Fogerty’s war with Zaentz reached an absurd nadir in 1986 when Fantasy unsuccessfully sued him for plagiarising one of his own hits, the first time such a case had ever been brought. Shortly afterwards, he learned that his ex-bandmates had secretly sold their voting rights to Zaentz. Having led the band according to staunch principles – no compilations, no live albums, no syncs – he had to see them undermined one by one, and he was too sensitive and obsessive not to feel personally betrayed. “Before the fatal contract was signed I thought we were all in this thing together,” he says ruefully. “The fact that every one of those people could turn their back on me at some point was unthinkable.”
I can see why Fogerty’s principles might be easier to admire from a distance, and understand his ex-bandmates’ desire to move on, but the impact was devastating. Almost as soon as the band was over, he realised the songs no longer flowed like water from a tap. He’d never known where they came from, and when they no longer came he didn’t know where they’d gone. Despite managing a couple more iconic hits, 1975’s Rockin’ All Over the World and 1985’s Centerfield, he wasted long periods as a recluse, neither recording nor touring. During one hiatus Doug Clifford described him cruelly, though not inaccurately, as “Brian Wilson without the drugs”. “I was protecting the flame but I can’t say I was driven,” says Fogerty. “I wasn’t in any shape to do a good job.”
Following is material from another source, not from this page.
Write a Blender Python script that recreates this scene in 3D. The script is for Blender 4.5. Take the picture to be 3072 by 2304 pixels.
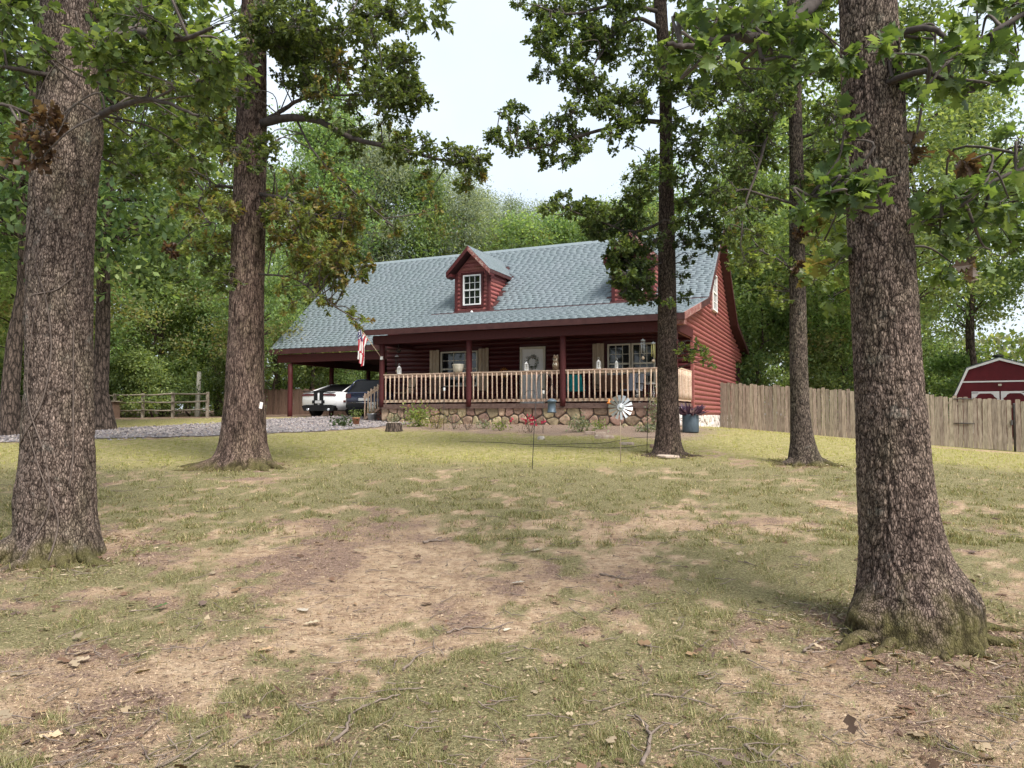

He still hasn’t forgiven Clifford and Cook, who continue to perform his hits as Creedence Clearwater Revisited, and his rift with his brother lasted until Tom’s Aids-related death in 1990. At the funeral, John said: “We wanted to grow up and be musicians. I guess we achieved half of that, becoming rock’n’roll stars. We didn’t necessarily grow up.”
“I was devastated,” Fogerty says of the falling out. “I was just crushed. The way I try to say it now is I didn’t feel very good, and when you don’t feel very good you don’t do things the way you’d do them if you were normal.” He has that tasered-cat look. “I was very confused.”
Fogerty turned some kind of corner in 1997 when he finally began playing Creedence material again and releasing solo albums with some regularity. He finds it hard to explain exactly what he was thinking and feeling in the long and testing period prior to that. At least former heroin addicts acquire the language to talk about the bad times but there is no rehab for bitterness and the suppressed anger still bubbles to the surface sometimes. After one long anecdote about some legal imbroglio, we realise we only have a couple of minutes left and Fogerty laughs awkwardly. “I stole a lot of time telling that really negative story.”
Perhaps he feels he has spent too much of his life telling negative stories and fighting unwinnable wars. It’s this context that makes Wrote a Song for Everyone more poignant and significant than most celebrity collaboration albums. It decisively reunites an extraordinary songwriter with the songs that, for too long, felt like strangers to him. So when Fogerty grins boyishly and describes the making of the album as a joyous experience, you can’t help feeling his joy is long overdue.